* _Source data_

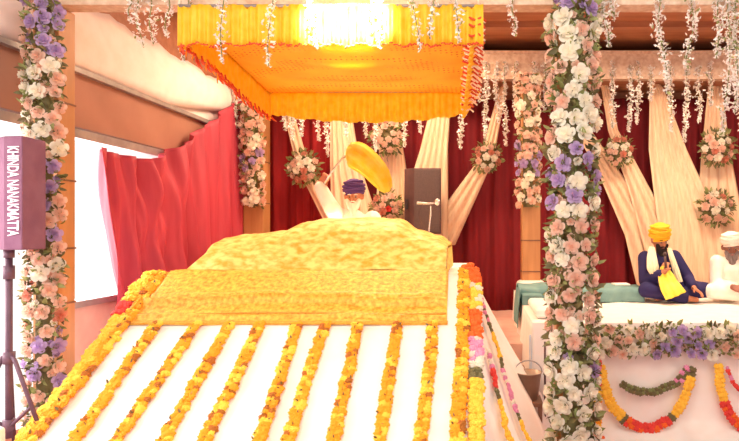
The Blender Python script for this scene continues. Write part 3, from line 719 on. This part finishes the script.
# things between the two stages
bk = root('steel_bucket', (.37, 4.6, .36), 'steel bucket standing on a low stool beside the side cloth', 'bucket')
def lathe(prof, c, n=20):
    mb = MB(); c = Vector(c); v = []
    for r, z in prof: v += [c+Vector((r*math.cos(2*math.pi*k/n), r*math.sin(2*math.pi*k/n), z)) for k in range(n)]
    f = [(i*n+k, i*n+(k+1) % n, (i+1)*n+(k+1) % n, (i+1)*n+k) for i in range(len(prof)-1) for k in range(n)]
    return mb.add(v, f)
lathe([(0, 0), (.075, 0), (.1, .2), (.108, .2), (.1, .205), (.07, .02), (0, .02)], (.37, 4.6, .36)).build('pail', mat('dull_tin', (166, 140, 120), (182, 156, 136), rough=.4, metal=.4), bk, smooth=True)
MB().tube([Vector((.37+.105*math.cos(a), 4.6, .56+.09*math.sin(a))) for a in [math.pi*k/10 for k in range(11)]], .005, 6).build('handle', M_frame, bk, smooth=True)
stl = root('stool', (.37, 4.6, 0), 'low wooden stool under the steel bucket', 'stool')
MB().box(  .23, .47, 4.47, 4.73, .33, .358).build('seat', M_brown, stl)
for x in (.25, .45):
    for y in (4.49, 4.71): MB().box(x-.015, x+.015, y-.015, y+.015, 0, .33).build('leg', M_brown, stl)
c = rbox('cloth_bag', mat('tan_bag', (176, 124, 92), (196, 146, 110)), .24, .36, 4.88, 4.98, 0, .5, .02)
c.location.x = .32; c.location.y = 5.1
tag(c, 'tan cloth bag standing behind the steel bucket', 'bag')
wc = lambda u, v: (.40+.10*u, 4.86-.03*v+.012*math.sin(u*9+v*3), .80-.42*v)
tag(grid('hanging_cloth', wc, 12, 12, mat('pale_blue_cloth', (206, 212, 224), (222, 226, 234)), solid=.006), 'pale bluish cloth hanging from the stage corner above the bucket', 'cloth')
# small microphone on a short stand at the near end of the musicians' stage
ms = root('mic_stand', (.47, 4.5, 0), 'thin black stand beside the bucket and the flower column', 'microphone stand')
MB().tube([(.50, 4.62, 0.02), (.50, 4.62, .79)], .008, 8).build('pole', M_black, ms, smooth=True)
lathe([(0, .025), (.06, .02), (.07, 0), (0, 0)], (.50, 4.62, 0)).build('base', M_black, ms, smooth=True)

# ------------------------------------------------------------------ plum speaker on tripod
def fx(px, Y): return (px-CX)/F*Y
foot = [(fx(46, 3.62), 3.62), (fx(22, 3.4), 3.4), (fx(4, 3.42), 3.42), (fx(-22, 3.6), 3.6), (fx(-8, 3.72), 3.72), (fx(26, 3.74), 3.74)]
zt, zb = ZC+(CY-136)/F*3.42, ZC+(CY-250)/F*3.42
spk = root('loudspeaker', (fx(15, 3.55), 3.55, zb), 'plum-covered loudspeaker lettered down its edge, on a tripod', 'loudspeaker')
bev(MB().prism(foot, zb, zt).build('cabinet', M_plum, spk), .008)
cu = bpy.data.curves.new('lettering', 'FONT'); cu.body = 'KHINDA NANAKMATTA'; cu.size = .072; cu.offset = .0009; cu.extrude = .002; cu.align_x = 'CENTER'; cu.align_y = 'CENTER'
to = bpy.data.objects.new('lettering', cu); COL.objects.link(to); to.parent = spk; cu.materials.append(M_letter)
a, c = Vector((foot[2][0], foot[2][1], 0)), Vector((foot[1][0], foot[1][1], 0)); mid = (a+c)/2; mid.z = ZC+(CY-191)/F*3.42
ux = (c-a).normalized(); nrm = Vector((ux.y, -ux.x, 0)); nrm = nrm if nrm.y < 0 else -nrm
# text x axis -> down, text y axis -> towards the right of the face
mt = Matrix((( 0, ux.x, nrm.x), (0, ux.y, nrm.y), (-1, 0, 0))).to_4x4()
to.rotation_euler = mt.to_euler(); to.location = mid+nrm*.004+ux*.002-wloc(spk)
bpy.context.view_layer.update(); L = to.dimensions.x or 1
to.scale = (.51/L, 1.45, 1)
bpy.context.view_layer.update()
tme = bpy.data.meshes.new_from_object(to.evaluated_get(bpy.context.evaluated_depsgraph_get()))
tob = bpy.data.objects.new('lettering', tme); COL.objects.link(tob); tob.parent = spk
tob.location = to.location; tob.rotation_euler = to.rotation_euler; tob.scale = to.scale
bpy.data.objects.remove(to); tob.name = 'lettering'
MB().tube([(fx(9, 3.55), 3.55, zb+.0), (fx(9, 3.55), 3.55, zb-.05)], .028, 12).build('pole_socket', M_mauve, spk, smooth=True)
tp = root('tripod_stand', (fx(9, 3.55), 3.55, 0), 'dull metal tripod stand carrying the plum loudspeaker', 'speaker stand')
tx, ty = fx(9, 3.55), 3.55
MB().tube([(tx, ty, .42), (tx, ty, zb-.05)], .019, 10).build('pole', M_mauve, tp, smooth=True)
for z in (.90, .50): MB().tube([(tx, ty, z-.04), (tx, ty, z+.03)], .032, 12).build('collar', M_mauve, tp, smooth=True)
MB().tube([(tx, ty, 1.36), (tx, ty, 1.44)], .03, 10).build('collar', M_mauve, tp, smooth=True)
for ft, mk_ in ((Vector((-2.52, 3.43, .525)), .72), (Vector((-3.08, 3.47, .03)), .4), (Vector((-3.0, 3.88, .03)), .4)):
    d = Vector((ft.x-tx, ft.y-ty, 0)).normalized(); top = Vector((tx, ty, .905))+d*.03
    lg = MB().tube([top, top.lerp(ft, .12)+Vector((0, 0, .02)), ft], .012, 8).build('leg', M_mauve, tp, smooth=True)
    m_ = top.lerp(ft, mk_); MB().tube([Vector((tx, ty, .50))+d*.03, m_], .010, 6).build('brace', M_mauve, tp, smooth=True)
    MB().ball(ft, (.025, .025, .025), 8, 6).build('rubber_foot', M_black, lg, smooth=True)
# draped low table at the speaker's foot
lt = rbox('side_table', M_white, -3.1, -2.68, 3.1, 3.4, 0, .54, .02)
tag(lt, 'low white-clothed block in front of the tripod stand', 'table')

# ------------------------------------------------------------------ black speaker and microphone behind the cot
def speaker(x0, x1, y0, y1, z0, z1):
    r = root('loudspeaker', ((x0+x1)/2, (y0+y1)/2, z0), 'black loudspeaker on a pole behind the cot, against the ivory drape', 'loudspeaker')
    w_ = x1-x0
    foot = [(x0+.28*w_, y0), (x1, y0), (x1-.02, y1), (x0+.05, y1), (x0, y0+.12)]
    bev(MB().prism(foot, z0, z1).build('cabinet', M_black, r), .008)
    bev(MB().box(x0+.3*w_, x1-.015, y0-.012, y0+.002, z0+.02, z1-.02).build('grille', M_grille, r), .006)
    MB().box(x0+.05*w_, x0+.12*w_, y0+.02, y0+.06, (z0+z1)/2-.1, (z0+z1)/2+.02).build('handle_recess', M_eye, r)
    return r
Ys = 7.25
speaker(fx(403, Ys), fx(441, Ys), Ys, Ys+.36, P(0, 234, Ys).z, P(0, 168, Ys).z)
ps = root('speaker_pole', (fx(423, Ys), Ys+.18, .56), 'stand pole under the black loudspeaker', 'speaker stand')
MB().tube([(fx(423, Ys), Ys+.18, .58), (fx(423, Ys), Ys+.18, P(0, 234, Ys).z)], .02, 10).build('pole', M_black, ps, smooth=True)
lathe([(0, .03), (.2, .02), (.22, 0), (0, 0)], (fx(423, Ys), Ys+.18, .56)).build('base', M_black, ps, smooth=True)
Ym = 5.85
mk = root('microphone', (fx(430, Ym), Ym, 1.28), 'silver boom microphone on a short stand before the black loudspeaker', 'microphone')
MB().tube([P(429, 252, Ym)-Vector((0, 0, .14)), P(429, 232, Ym), P(431, 206, Ym)], .008, 8).build('rod', M_steel, mk, smooth=True)
MB().tube([P(417, 203, Ym-.05), P(428, 203.5, Ym-.02), P(436, 203, Ym)], [.014, .01, .01], 8).build('boom', M_steel, mk, smooth=True)
MB().ball(P(437.5, 202, Ym), (.026, .026, .034), 10, 8).build('microphone_head', M_steel, mk, smooth=True)
MB().tube(smooth_path([P(423, 205, Ym), P(419, 212, Ym), P(421, 222, Ym), P(427, 229, Ym)], 16), .004, 6).build('cable', M_black, mk, smooth=True)
lathe([(0, .03), (.07, .02), (.08, 0), (0, 0)], (fx(429, Ym), Ym, 1.285)).build('base', M_black, mk, smooth=True)
fbx = root('metal_frame', (fx(441, 5.75), 5.75, 1.29), 'small pale bracket frame at the cot\'s corner under the black loudspeaker', 'bracket')
a0 = P(436, 239, 5.75); a1 = P(447, 239, 5.75)
MB().tube([a0-Vector((0, 0, a0.z-1.29)), a0], .009, 6).build('upright', M_pale, fbx)
MB().tube([a1-Vector((0, 0, a1.z-1.29)), a1], .009, 6).build('upright', M_pale, fbx)
MB().tube([a0, a1], .009, 6).build('bar', M_pale, fbx)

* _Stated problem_
Starting with the first line of the data above and ending with the line containing "0)).build('base', M_black, ms, smooth=True)", please restate every line exactly, leaving images out.

* _Solution_
The Blender Python script for this scene continues. Write part 3, from line 719 on. This part finishes the script.
# things between the two stages
bk = root('steel_bucket', (.37, 4.6, .36), 'steel bucket standing on a low stool beside the side cloth', 'bucket')
def lathe(prof, c, n=20):
    mb = MB(); c = Vector(c); v = []
    for r, z in prof: v += [c+Vector((r*math.cos(2*math.pi*k/n), r*math.sin(2*math.pi*k/n), z)) for k in range(n)]
    f = [(i*n+k, i*n+(k+1) % n, (i+1)*n+(k+1) % n, (i+1)*n+k) for i in range(len(prof)-1) for k in range(n)]
    return mb.add(v, f)
lathe([(0, 0), (.075, 0), (.1, .2), (.108, .2), (.1, .205), (.07, .02), (0, .02)], (.37, 4.6, .36)).build('pail', mat('dull_tin', (166, 140, 120), (182, 156, 136), rough=.4, metal=.4), bk, smooth=True)
MB().tube([Vector((.37+.105*math.cos(a), 4.6, .56+.09*math.sin(a))) for a in [math.pi*k/10 for k in range(11)]], .005, 6).build('handle', M_frame, bk, smooth=True)
stl = root('stool', (.37, 4.6, 0), 'low wooden stool under the steel bucket', 'stool')
MB().box(  .23, .47, 4.47, 4.73, .33, .358).build('seat', M_brown, stl)
for x in (.25, .45):
    for y in (4.49, 4.71): MB().box(x-.015, x+.015, y-.015, y+.015, 0, .33).build('leg', M_brown, stl)
c = rbox('cloth_bag', mat('tan_bag', (176, 124, 92), (196, 146, 110)), .24, .36, 4.88, 4.98, 0, .5, .02)
c.location.x = .32; c.location.y = 5.1
tag(c, 'tan cloth bag standing behind the steel bucket', 'bag')
wc = lambda u, v: (.40+.10*u, 4.86-.03*v+.012*math.sin(u*9+v*3), .80-.42*v)
tag(grid('hanging_cloth', wc, 12, 12, mat('pale_blue_cloth', (206, 212, 224), (222, 226, 234)), solid=.006), 'pale bluish cloth hanging from the stage corner above the bucket', 'cloth')
# small microphone on a short stand at the near end of the musicians' stage
ms = root('mic_stand', (.47, 4.5, 0), 'thin black stand beside the bucket and the flower column', 'microphone stand')
MB().tube([(.50, 4.62, 0.02), (.50, 4.62, .79)], .008, 8).build('pole', M_black, ms, smooth=True)
lathe([(0, .025), (.06, .02), (.07, 0), (0, 0)], (.50, 4.62, 0)).build('base', M_black, ms, smooth=True)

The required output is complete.